=== Data provided ===
start

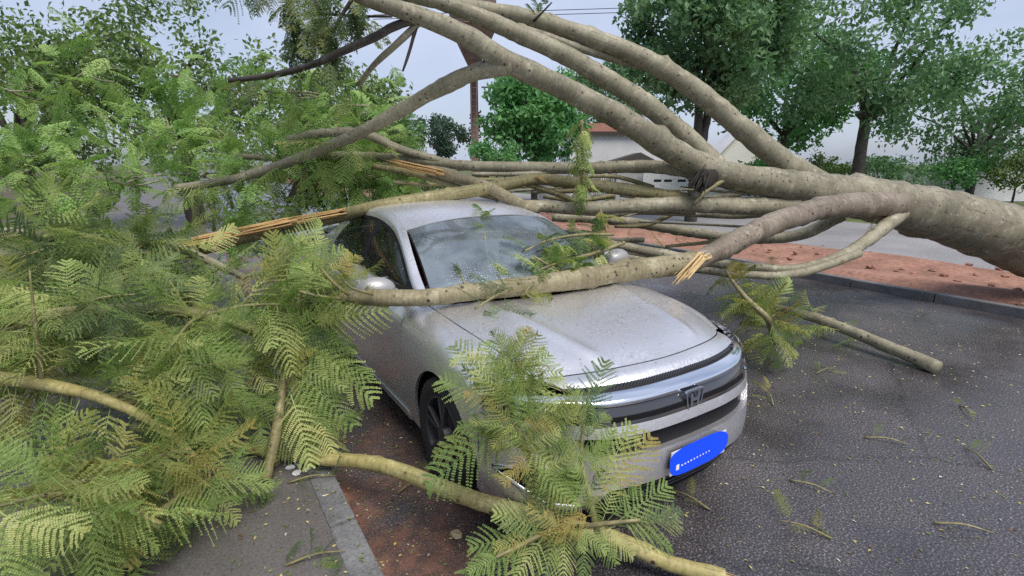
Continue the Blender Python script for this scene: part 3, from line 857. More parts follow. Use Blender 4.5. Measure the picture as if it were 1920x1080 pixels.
# white boundary wall with dark slots
def wall_at(name, u0, u1, vt, d, thick, mat, label, cat):
    a, b = at(u0, vt, d), at(u1, vt, d); zt = a.z; a.z = b.z = 0
    ang = math.atan2((b - a).y, (b - a).x); e = empty(name, a, ang); tag(e, label, cat); return e, (b - a).length, zt
e, w, zt = wall_at('boundary_wall', 1206, 1960, 320, 24, .18, WALLW, 'low white boundary wall with dark vent slots', 'wall')
slots = [(.50, .86), (.98, 1.36), (1.62, 2.02)]
bm = bmesh.new(); x = 0; z0, z1 = zt - .52, zt - .40
for s0, s1 in slots + [(w, w)]:
    if s0 > x: box_bm(bm, ((x + s0) / 2, 0, (z0 + z1) / 2), (s0 - x, .18, z1 - z0))
    x = s1
box_bm(bm, (w / 2, 0, (z1 + zt) / 2), (w, .18, zt - z1)); box_bm(bm, (w / 2, 0, z0 / 2), (w, .18, z0))
link('wall', bm_mesh('wall', bm), WALLW, e)
for s0, s1 in slots: link('vent_slot', box_mesh('vent_slot', ((s0 + s1) / 2, .06, (z0 + z1) / 2), (s1 - s0 - .004, .04, z1 - z0 - .004)), DARK, e)
link('coping', box_mesh('coping', (w / 2, 0, zt + .03), (w + .06, .26, .06)), KERBM, e)
e, w, zt = wall_at('grey_wall', 1010, 1204, 322, 24.5, .2, WALLG, 'grey front wall with pillars and a dark gate', 'wall')
for (x0, x1, hh) in ((0, .55, zt), (.75, 1.6, zt - .12), (2.35, 2.6, zt + .05), (3.7, 3.95, zt + .05), (3.96, w, zt - .1)):
    link('pillar' if x1 - x0 < .4 else 'wall', box_mesh('wall', ((x0 + x1) / 2, 0, hh / 2), (x1 - x0, .22, hh)), WALLG, e)
for q in range(11): link('gate_bar', box_mesh('gate_bar', (2.66 + q * .1, .02, zt * .48), (.035, .035, zt * .86)), GATE, e)
for zz in (.2, zt * .5, zt * .88): link('gate_rail', box_mesh('gate_rail', (3.15, .05, zz), (1.1, .03, .05)), GATE, e)
for q in range(6): link('gate_panel', box_mesh('gate_panel', (1.66 + q * .115 + .05, .02, zt * .47), (.108, .04, zt * .9)), GATE, e)
link('cap', box_mesh('cap', (w / 2, 0, zt + .09), (w, .3, .05)), KERBM, e)
e2 = empty('back_shed', at(1150, 300, 26).xy.to_3d(), 0); tag(e2, 'low dark shed roof in front of the white house', 'shed')
zt2 = at(1150, 302, 26).z
link('wall', box_mesh('wall', (1.0, .6, (zt2 - .02) / 2), (2.1, 1.2, zt2 - .02)), WALLG, e2)
bm = bmesh.new()
tri = [(-.1, zt2), (2.2, zt2), (1.35, zt2 + .42)]
A = [bm.verts.new((x, -.1, z)) for x, z in tri]; B = [bm.verts.new((x, 1.4, z)) for x, z in tri]
bm.faces.new(A); bm.faces.new(B[::-1])
for k in range(3): bm.faces.new((A[k], B[k], B[(k + 1) % 3], A[(k + 1) % 3]))
bmesh.ops.recalc_face_normals(bm, faces=bm.faces)
link('roof', bm_mesh('roof', bm), simple('dark_shed_roof', (.07, .06, .055), .8), e2)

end

=== Exercise prompt ===
Output all of the data exactly as it stands, minus any images.

=== Solution below ===
Continue the Blender Python script for this scene: part 3, from line 857. More parts follow. Use Blender 4.5. Measure the picture as if it were 1920x1080 pixels.
# white boundary wall with dark slots
def wall_at(name, u0, u1, vt, d, thick, mat, label, cat):
    a, b = at(u0, vt, d), at(u1, vt, d); zt = a.z; a.z = b.z = 0
    ang = math.atan2((b - a).y, (b - a).x); e = empty(name, a, ang); tag(e, label, cat); return e, (b - a).length, zt
e, w, zt = wall_at('boundary_wall', 1206, 1960, 320, 24, .18, WALLW, 'low white boundary wall with dark vent slots', 'wall')
slots = [(.50, .86), (.98, 1.36), (1.62, 2.02)]
bm = bmesh.new(); x = 0; z0, z1 = zt - .52, zt - .40
for s0, s1 in slots + [(w, w)]:
    if s0 > x: box_bm(bm, ((x + s0) / 2, 0, (z0 + z1) / 2), (s0 - x, .18, z1 - z0))
    x = s1
box_bm(bm, (w / 2, 0, (z1 + zt) / 2), (w, .18, zt - z1)); box_bm(bm, (w / 2, 0, z0 / 2), (w, .18, z0))
link('wall', bm_mesh('wall', bm), WALLW, e)
for s0, s1 in slots: link('vent_slot', box_mesh('vent_slot', ((s0 + s1) / 2, .06, (z0 + z1) / 2), (s1 - s0 - .004, .04, z1 - z0 - .004)), DARK, e)
link('coping', box_mesh('coping', (w / 2, 0, zt + .03), (w + .06, .26, .06)), KERBM, e)
e, w, zt = wall_at('grey_wall', 1010, 1204, 322, 24.5, .2, WALLG, 'grey front wall with pillars and a dark gate', 'wall')
for (x0, x1, hh) in ((0, .55, zt), (.75, 1.6, zt - .12), (2.35, 2.6, zt + .05), (3.7, 3.95, zt + .05), (3.96, w, zt - .1)):
    link('pillar' if x1 - x0 < .4 else 'wall', box_mesh('wall', ((x0 + x1) / 2, 0, hh / 2), (x1 - x0, .22, hh)), WALLG, e)
for q in range(11): link('gate_bar', box_mesh('gate_bar', (2.66 + q * .1, .02, zt * .48), (.035, .035, zt * .86)), GATE, e)
for zz in (.2, zt * .5, zt * .88): link('gate_rail', box_mesh('gate_rail', (3.15, .05, zz), (1.1, .03, .05)), GATE, e)
for q in range(6): link('gate_panel', box_mesh('gate_panel', (1.66 + q * .115 + .05, .02, zt * .47), (.108, .04, zt * .9)), GATE, e)
link('cap', box_mesh('cap', (w / 2, 0, zt + .09), (w, .3, .05)), KERBM, e)
e2 = empty('back_shed', at(1150, 300, 26).xy.to_3d(), 0); tag(e2, 'low dark shed roof in front of the white house', 'shed')
zt2 = at(1150, 302, 26).z
link('wall', box_mesh('wall', (1.0, .6, (zt2 - .02) / 2), (2.1, 1.2, zt2 - .02)), WALLG, e2)
bm = bmesh.new()
tri = [(-.1, zt2), (2.2, zt2), (1.35, zt2 + .42)]
A = [bm.verts.new((x, -.1, z)) for x, z in tri]; B = [bm.verts.new((x, 1.4, z)) for x, z in tri]
bm.faces.new(A); bm.faces.new(B[::-1])
for k in range(3): bm.faces.new((A[k], B[k], B[(k + 1) % 3], A[(k + 1) % 3]))
bmesh.ops.recalc_face_normals(bm, faces=bm.faces)
link('roof', bm_mesh('roof', bm), simple('dark_shed_roof', (.07, .06, .055), .8), e2)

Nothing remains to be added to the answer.